Single-dish calibration: background

Like any single-dish telescope, ALMA's single dish antennas (nominally, four 12m antennas) detect and quantify brightness temperature ($T_B$, in Kelvin). In the Rayleigh-Jeans approximation, the Planck blackbody law reduces to $T_B=\frac{B\lambda^2}{2k}$.  

An ALMA single-dish observation includes contributions from sky targets in the beam, the telescope surface and receiver equipment, the ground (through reflections), the atmosphere and cosmic background, and any other electronics (necessarily noisy) following the receiver front end. Observations made with a single dish towards a target ($T_{ON}$) are calibrated using an additional observation towards blank sky (i.e. sky at a similar elevation, absent of any target emission at the frequencies of interest to the observer ($T_{OFF}$)).

To determine the signal from the target, we can compute:

$\frac{T_{targ}}{T_{sys}}=\frac{T_{ON}-T_{OFF}}{T_{OFF}}$.   (In CASA, this is accomplished during the "sky calibration" step).

The position of the OFF is made as close as possible (in az/el) to the ON position.  As a practical matter, there may be some differences in the two measurements aside from the target being in the ON position. In most cases, the differences arise chiefly from the atmospheric contribution, though any target coincidentally within the beam of the OFF measurement will contaminate and affect the accuracy of the OFF measurement, and consequently, the measurement of the calibrated brightness temperature of the target.

To calibrate single dish data, we require a measurement of $T_{sys}$, which is done though $T_{atm}$ (i.e. "atmosphere") measurements at the start of each scheduling block.  (In CASA, this is applied through the $T_{sys}$ calibration step.)  $T_{sys}$ determination includes separate observations of the sky, and two "loads" of different, known temperatures.
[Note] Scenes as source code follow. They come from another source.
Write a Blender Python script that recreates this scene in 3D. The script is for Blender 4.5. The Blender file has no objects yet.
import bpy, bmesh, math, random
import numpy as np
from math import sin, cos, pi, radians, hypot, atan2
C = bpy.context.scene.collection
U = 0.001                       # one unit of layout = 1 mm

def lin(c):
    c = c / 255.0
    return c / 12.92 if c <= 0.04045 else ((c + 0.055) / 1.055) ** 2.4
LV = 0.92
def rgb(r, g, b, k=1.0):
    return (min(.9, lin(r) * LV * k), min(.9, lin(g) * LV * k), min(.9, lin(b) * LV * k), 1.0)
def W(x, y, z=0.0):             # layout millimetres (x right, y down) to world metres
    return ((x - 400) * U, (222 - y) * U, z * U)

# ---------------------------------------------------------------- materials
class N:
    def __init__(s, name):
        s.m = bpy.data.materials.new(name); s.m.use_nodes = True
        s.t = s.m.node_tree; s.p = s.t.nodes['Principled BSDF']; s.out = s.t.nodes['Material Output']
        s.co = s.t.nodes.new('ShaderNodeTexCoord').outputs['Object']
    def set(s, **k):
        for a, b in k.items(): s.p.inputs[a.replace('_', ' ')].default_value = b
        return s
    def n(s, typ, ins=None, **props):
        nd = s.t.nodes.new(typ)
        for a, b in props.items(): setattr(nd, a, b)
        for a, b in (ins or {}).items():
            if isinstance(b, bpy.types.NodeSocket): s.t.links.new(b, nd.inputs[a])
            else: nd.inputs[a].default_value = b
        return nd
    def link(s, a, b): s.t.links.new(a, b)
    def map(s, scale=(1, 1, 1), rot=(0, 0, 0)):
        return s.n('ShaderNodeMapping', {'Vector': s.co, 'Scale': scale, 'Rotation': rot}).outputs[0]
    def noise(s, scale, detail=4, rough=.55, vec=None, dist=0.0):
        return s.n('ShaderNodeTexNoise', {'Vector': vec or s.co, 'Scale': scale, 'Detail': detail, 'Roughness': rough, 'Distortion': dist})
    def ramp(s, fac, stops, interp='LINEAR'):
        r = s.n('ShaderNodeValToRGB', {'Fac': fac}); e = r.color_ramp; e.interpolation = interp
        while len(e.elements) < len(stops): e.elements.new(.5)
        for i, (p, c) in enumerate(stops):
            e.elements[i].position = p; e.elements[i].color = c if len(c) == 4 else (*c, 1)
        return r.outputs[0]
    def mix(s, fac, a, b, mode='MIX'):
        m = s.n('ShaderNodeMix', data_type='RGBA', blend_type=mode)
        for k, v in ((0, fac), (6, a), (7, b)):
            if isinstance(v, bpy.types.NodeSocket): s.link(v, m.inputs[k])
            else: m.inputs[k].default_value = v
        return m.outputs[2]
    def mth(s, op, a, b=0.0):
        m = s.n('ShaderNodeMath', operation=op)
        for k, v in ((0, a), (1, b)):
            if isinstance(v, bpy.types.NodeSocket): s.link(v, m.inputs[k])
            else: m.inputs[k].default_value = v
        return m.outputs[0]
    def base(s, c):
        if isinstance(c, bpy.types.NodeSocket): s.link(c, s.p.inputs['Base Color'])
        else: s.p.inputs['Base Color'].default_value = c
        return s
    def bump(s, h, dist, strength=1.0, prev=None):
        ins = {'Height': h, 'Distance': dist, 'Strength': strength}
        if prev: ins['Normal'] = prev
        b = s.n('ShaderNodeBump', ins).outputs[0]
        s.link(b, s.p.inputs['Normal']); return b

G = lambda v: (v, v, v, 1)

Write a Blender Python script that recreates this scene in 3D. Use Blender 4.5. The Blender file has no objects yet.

Note that $T_{sys}(\nu)$ measurements are spectral; that is, they determine $T_{sys}$ as function of frequency. Since they incorporate an observation of the sky, they may include atmospheric features such as the water absorption line in Band 5 at $\sim$183 GHz. So the calibration of the entire band must be done in the frequency domain.

It is policy that ALMA single-dish data must only be observed to supplement and be combined with interferometer observations. Therefore, the single-dish data needs to be converted from its native units of brightness temperature ($T_A^*$) to flux density units (Jy/beam) before combination with the interferometric data. The conversion from $T_A^*$ to Jy/beam is done empirically, and incorporates a factor for forward beam efficiency. The empirical conversion (Jy to K) is computed through mapping observations (done recently in time) of a standard target - either a planet or a quasar - and the scaling from $T_A^*$ to Jy/beam is then made simply and directly from the calibrator map and applied to the science target map.